With the elections behind us, Labour attention will shift rapidly to the change in leadership. It’s now generally accepted that there will either be no leadership contest or a Brown-McDonnell contest.

There have been manoeuvres behind the scenes on the union side over this. The TGWU and Amicus leaderships see the McDonnell challenge as a distraction from the job of getting a good start with Gordon, but many activists disagree, and if McDonnell does get the 44 signatures needed there will be a serious push in the big unions to push their leadership into endorsing him.

The outcome will nonetheless be somewhere between an easy Brown victory and a crushing Brown victory, since McDonnell’s potential supporters in the membership have mostly disenfranchised themselves by leaving the party. It is possible to join and get an immediate vote, and the party will be inviting people to do exactly that in a campaign in the coming week, but it’s very unlikely that enough left-wingers will do so to make a difference.

The deputy leadership is much, much harder to call. Everyone agrees that Alan Johnson has plenty of signatures. The rest have been hampered by a large wait-and-see group of MPs who have been telling several candidates that they will ‘probably’ or ‘possibly’ nominate them. That’s why you haven’t seen anyone come up with the magic 44.

That will change in the next week. If Tony triggers the contest on Thursday, as most people expect, the NEC will meet by Friday and there will then be three working days to get nominations in. As MPs are mostly in the constituencies until Monday, the phone lines will be ablaze over the weekend. The party will update the situation daily on the website, so people who want to back a winner can hold back to see how it’s going.

Some candidates are clearly very close to the 44. Harriet Harman has been running hard and is in the high 30s, as is Peter Hain. Hilary Benn is leading the polls of members but is well back in nominations, giving wavering MPs a dilemma. Do they nominate him to avoid annoying members, even if they don’t actually think he’s the best choice?

Jon Cruddas had a flying start but seems to have lost some momentum. He’s not doing well in constituency polls, but he’s got the biggest unions ready to endorse him.
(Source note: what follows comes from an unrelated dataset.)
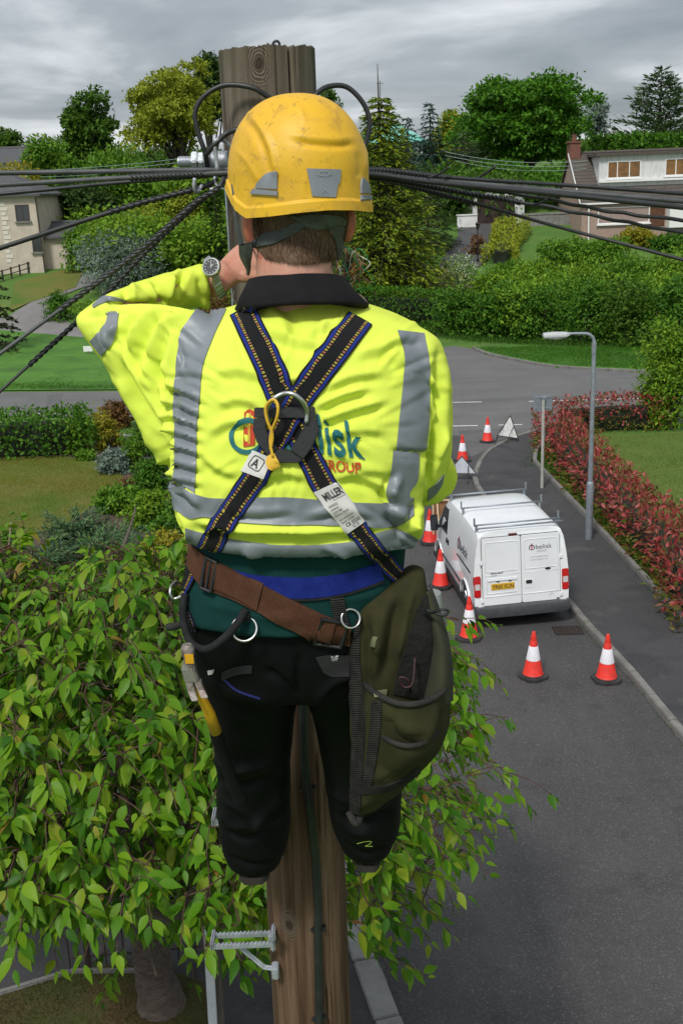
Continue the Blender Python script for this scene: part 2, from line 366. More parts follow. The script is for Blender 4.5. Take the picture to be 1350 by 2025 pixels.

The problem about the union vote is that, to take part at all, members have to sign a statement saying they support Labour and no other party, and in the present climate that may well depress turnout in the union section.

The dark horse is Hazel Blears, who knows the party well enough not to be standing at all if she wasn’t confident of getting enough nominations. As some of Harriet’s support is simply on the basis of gender balance, an early Hazel push with 30-odd nominations could easily siphon off some of Harriet’s nominees. Hain’s support looks more solid, boosted by Northern Ireland. Many MPs feel it’d be nice to have someone who has had a recent unqualified success – we’ve been a little short of them lately.

What about the public view? Most people know little or nothing about most of the candidates and the deputy position is usually more important for internal party morale, so wide voter appeal isn’t likely to be decisive.

The most likely ballot paper therefore looks like Blears, Cruddas, Hain and Johnson, plus maybe Benn. Alan Johnson will make a splash with the largest number of signatures, quite possibly 80 or more. A left-of-centre candidate seems likely to make the last two, presumably Hain (or Benn, if he does get onto the ballot, though he’s actually a centrist).

As for the more “establishment” options, Johnson is widely liked and the original “safe pair of hands”, while Blears is cheerful (an important asset in these difficult times) and female. The dynamics of the race will change attitudes and it’s hard to call the final outcome, but Johnson and Hain look marginally the most likely.